There are a lot of reasons why local newspapers are dying. The internet is a huge part of it, as are budget cuts[ii] and willingness by writers to trade their writing for “experience.” But more than anything, newspapers like the Bulletin are losing readership because they’re catering to a population that is going extinct. The target market of the Boston Bulletin’s editorial pages is older, white, reactionary, and resistant to change – all things that a modern Boston (and a modern America) is not conducive to. I’m not saying these columns and columnists should all be booted to the curb – quite the contrary, I think their opinions are very valuable in characterizing what stupidity looks like in print – but what I am saying is that these papers need the voices of younger people who aren’t ready to scream “get off my lawn” every time a stranger comes by next to those of the old guard if they want to continue past 2020. 

Boston is changing, and if small weeklies like the Bulletin don’t change with it, they’ll be as gone as the days of Whitey, Yaz, and Honey Fitz.
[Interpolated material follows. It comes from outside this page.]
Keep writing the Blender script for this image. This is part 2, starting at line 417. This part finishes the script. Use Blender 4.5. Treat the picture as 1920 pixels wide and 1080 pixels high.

[i] I am using the West Roxbury – Roslindale edition of the Bulletin for this story, though their columns are usually syndicated in all editions.
[ii] I’ve written for the Bulletin in the past. They pay $20-25 for an article. Hardly enough for a writer to live on.

1 comment:

RCB said...

Galeota's column has always been a joke.

When he wrote for the Parkway Transcript years ago, his column often consisted, literally, of a list of 30-40 of his friends in West Roxbury. Nothing more.